The challenge is structural: cultural truisms are difficult to question because the social environment reinforces them constantly. The person who questions them appears not just wrong but disloyal or dangerous. This is why collective myths are so stable: they have social immune systems, not just cognitive ones.

Epistemic hazard

The claim that all large-scale human institutions are “imagined orders” can be misread as nihilism — as if nothing is real or matters. Harari is careful to distinguish this from the claim that these institutions are unimportant or purely arbitrary. Their power is entirely real, even if its source is collective belief. The point is not that we should stop believing in nations or money or human rights, but that we should recognize them as human constructions — which means they can be changed, reformed, or replaced in ways that improve collective well-being.

Practical Implications

For leadership and organizational culture: organizational culture is an imagined order. It has real behavioral effects precisely because people share and act on its beliefs. Understanding this means recognizing that culture can be changed — not by mandate alone, but by changing the stories, symbols, and shared narratives through which it is maintained.

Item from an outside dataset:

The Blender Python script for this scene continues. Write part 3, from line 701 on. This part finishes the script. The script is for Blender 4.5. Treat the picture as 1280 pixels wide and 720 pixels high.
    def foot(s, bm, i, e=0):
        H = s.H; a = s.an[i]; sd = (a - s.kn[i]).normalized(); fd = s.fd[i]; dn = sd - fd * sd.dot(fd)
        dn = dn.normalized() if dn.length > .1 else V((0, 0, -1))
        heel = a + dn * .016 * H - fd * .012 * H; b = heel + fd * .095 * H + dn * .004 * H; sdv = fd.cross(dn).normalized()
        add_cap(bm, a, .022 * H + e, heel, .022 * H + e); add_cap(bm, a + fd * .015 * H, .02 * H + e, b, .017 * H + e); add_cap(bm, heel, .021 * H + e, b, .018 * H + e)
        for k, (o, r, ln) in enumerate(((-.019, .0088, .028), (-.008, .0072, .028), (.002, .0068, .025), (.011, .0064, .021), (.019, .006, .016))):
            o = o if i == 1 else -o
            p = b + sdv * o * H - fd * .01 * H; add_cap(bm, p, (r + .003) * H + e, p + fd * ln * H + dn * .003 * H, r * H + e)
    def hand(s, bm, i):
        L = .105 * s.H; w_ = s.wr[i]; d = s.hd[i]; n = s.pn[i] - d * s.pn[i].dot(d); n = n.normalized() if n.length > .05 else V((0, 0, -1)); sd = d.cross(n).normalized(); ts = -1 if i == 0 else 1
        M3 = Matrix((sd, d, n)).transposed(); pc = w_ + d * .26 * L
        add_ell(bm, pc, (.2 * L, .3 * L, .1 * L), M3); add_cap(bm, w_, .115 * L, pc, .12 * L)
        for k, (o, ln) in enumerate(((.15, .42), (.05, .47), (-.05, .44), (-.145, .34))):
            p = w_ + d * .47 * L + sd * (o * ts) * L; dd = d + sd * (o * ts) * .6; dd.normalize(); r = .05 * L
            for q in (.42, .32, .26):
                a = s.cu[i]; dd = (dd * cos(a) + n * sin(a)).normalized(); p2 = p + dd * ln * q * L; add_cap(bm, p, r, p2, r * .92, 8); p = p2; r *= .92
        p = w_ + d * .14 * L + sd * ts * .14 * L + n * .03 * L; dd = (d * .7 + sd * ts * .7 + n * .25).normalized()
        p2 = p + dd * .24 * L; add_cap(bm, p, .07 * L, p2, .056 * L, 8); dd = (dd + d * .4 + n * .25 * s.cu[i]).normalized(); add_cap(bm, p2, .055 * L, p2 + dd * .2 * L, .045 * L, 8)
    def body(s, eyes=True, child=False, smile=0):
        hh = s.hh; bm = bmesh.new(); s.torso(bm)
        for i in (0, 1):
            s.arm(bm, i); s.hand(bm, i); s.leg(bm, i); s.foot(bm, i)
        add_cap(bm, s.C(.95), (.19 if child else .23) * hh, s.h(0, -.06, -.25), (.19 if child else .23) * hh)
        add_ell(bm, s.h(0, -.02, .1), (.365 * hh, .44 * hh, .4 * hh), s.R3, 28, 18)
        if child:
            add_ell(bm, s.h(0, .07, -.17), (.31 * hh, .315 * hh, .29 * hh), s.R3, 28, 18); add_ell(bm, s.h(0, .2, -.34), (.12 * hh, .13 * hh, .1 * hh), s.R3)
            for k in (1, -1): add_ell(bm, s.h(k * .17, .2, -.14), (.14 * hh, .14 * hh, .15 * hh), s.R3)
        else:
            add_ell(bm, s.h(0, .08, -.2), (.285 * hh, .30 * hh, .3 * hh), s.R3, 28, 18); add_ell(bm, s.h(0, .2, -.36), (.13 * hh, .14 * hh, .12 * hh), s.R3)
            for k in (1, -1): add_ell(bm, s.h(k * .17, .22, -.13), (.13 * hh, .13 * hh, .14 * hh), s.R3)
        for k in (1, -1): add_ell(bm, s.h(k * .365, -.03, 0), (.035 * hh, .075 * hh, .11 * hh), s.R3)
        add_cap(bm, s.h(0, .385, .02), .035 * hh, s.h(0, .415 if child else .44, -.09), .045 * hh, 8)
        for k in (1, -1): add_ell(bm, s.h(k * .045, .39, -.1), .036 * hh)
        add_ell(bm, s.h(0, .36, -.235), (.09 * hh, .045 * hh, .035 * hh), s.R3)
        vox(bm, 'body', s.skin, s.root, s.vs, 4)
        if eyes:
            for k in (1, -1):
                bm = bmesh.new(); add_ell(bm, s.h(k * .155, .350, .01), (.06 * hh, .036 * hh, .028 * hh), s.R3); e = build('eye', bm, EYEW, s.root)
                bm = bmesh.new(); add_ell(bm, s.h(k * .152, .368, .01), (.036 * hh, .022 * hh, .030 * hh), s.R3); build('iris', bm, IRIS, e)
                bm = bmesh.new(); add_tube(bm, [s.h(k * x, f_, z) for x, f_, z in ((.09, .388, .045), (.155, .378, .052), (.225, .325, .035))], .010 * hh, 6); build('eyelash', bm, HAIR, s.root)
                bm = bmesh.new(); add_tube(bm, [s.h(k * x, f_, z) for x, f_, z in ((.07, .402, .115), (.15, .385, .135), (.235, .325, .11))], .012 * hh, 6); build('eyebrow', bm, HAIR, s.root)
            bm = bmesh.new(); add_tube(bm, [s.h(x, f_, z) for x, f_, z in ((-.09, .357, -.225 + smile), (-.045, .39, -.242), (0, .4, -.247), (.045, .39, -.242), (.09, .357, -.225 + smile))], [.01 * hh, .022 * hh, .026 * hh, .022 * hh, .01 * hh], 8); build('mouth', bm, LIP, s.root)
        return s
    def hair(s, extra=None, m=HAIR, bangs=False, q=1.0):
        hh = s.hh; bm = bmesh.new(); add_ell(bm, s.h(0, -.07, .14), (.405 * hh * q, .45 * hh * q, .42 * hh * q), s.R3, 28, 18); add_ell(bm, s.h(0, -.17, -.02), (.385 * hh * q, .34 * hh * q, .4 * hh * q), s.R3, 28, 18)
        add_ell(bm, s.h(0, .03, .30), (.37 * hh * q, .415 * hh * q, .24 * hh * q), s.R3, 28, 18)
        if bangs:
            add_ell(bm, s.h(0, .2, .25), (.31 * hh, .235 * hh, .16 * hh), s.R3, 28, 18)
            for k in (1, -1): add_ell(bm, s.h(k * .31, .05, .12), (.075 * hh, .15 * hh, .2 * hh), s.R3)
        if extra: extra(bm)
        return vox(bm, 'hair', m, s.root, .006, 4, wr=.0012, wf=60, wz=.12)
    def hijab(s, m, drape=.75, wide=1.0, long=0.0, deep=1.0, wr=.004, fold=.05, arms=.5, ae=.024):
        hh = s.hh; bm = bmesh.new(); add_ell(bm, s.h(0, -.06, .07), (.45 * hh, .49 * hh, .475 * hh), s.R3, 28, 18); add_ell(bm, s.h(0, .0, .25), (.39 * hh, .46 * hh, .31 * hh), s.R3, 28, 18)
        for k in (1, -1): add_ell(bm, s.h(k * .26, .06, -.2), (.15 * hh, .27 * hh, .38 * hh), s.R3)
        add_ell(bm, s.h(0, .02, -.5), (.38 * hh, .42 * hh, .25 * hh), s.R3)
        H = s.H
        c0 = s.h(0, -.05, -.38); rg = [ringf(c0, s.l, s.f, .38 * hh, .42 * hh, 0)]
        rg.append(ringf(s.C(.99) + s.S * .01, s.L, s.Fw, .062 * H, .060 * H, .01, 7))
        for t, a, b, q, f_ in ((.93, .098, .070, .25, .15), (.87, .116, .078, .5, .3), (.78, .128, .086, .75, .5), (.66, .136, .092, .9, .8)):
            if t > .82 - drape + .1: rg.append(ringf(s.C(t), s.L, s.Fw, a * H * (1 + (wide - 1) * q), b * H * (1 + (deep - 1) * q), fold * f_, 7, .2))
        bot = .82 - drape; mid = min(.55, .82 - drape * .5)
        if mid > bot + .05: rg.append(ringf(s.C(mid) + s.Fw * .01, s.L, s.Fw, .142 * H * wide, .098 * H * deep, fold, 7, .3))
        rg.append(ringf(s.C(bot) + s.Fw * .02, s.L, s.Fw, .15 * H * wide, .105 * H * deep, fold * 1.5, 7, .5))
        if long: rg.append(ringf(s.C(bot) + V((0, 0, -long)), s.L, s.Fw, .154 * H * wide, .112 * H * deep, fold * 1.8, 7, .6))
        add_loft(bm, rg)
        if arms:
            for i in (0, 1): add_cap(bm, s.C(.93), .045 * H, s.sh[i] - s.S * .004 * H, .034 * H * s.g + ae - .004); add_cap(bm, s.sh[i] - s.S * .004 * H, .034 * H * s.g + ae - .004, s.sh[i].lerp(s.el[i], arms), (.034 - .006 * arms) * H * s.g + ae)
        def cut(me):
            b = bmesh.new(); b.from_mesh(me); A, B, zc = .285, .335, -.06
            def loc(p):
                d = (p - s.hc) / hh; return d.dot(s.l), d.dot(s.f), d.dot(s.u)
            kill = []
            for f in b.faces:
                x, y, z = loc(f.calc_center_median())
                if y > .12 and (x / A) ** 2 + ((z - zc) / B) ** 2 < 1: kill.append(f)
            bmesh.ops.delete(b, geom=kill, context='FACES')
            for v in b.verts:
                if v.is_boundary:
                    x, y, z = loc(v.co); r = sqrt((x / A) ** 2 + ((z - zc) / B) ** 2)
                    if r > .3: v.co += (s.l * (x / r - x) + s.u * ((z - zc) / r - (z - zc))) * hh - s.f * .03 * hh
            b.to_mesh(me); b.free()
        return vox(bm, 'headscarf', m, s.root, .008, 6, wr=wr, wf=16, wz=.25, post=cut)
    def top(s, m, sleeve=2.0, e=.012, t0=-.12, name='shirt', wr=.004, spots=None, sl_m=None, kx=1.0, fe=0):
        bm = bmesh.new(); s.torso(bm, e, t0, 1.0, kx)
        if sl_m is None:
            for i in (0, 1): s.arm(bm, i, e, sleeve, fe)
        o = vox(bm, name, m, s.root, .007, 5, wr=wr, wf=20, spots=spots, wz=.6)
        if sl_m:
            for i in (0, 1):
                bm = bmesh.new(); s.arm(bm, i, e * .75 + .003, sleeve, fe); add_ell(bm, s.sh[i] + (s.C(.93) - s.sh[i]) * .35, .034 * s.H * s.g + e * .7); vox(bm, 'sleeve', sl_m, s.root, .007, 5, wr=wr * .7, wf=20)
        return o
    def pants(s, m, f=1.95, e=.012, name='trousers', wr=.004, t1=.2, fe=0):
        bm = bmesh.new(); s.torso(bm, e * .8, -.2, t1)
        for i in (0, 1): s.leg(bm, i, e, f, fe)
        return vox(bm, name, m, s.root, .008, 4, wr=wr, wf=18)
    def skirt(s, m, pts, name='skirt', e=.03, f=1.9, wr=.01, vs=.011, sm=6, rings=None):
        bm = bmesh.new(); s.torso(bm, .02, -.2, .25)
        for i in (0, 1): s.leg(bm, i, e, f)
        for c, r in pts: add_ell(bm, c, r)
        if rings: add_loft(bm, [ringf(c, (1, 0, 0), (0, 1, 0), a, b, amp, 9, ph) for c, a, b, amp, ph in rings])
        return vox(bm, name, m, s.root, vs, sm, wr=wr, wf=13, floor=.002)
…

For negotiation and persuasion: the most durable agreements are built on shared narratives about what is fair and what matters, not just on self-interest calculations. This is why Kahneman’s framing effects are so powerful — they are not merely cognitive tricks but engagements with the narrative structure through which we construct value.

For individual epistemic hygiene: recognize which of your beliefs are cultural truisms (adopted from the ambient environment without examination) versus beliefs arrived at through genuine inquiry. The Enneagram and contemplative traditions suggest that many of our most “personal” beliefs and values are actually inherited social programs running in the background.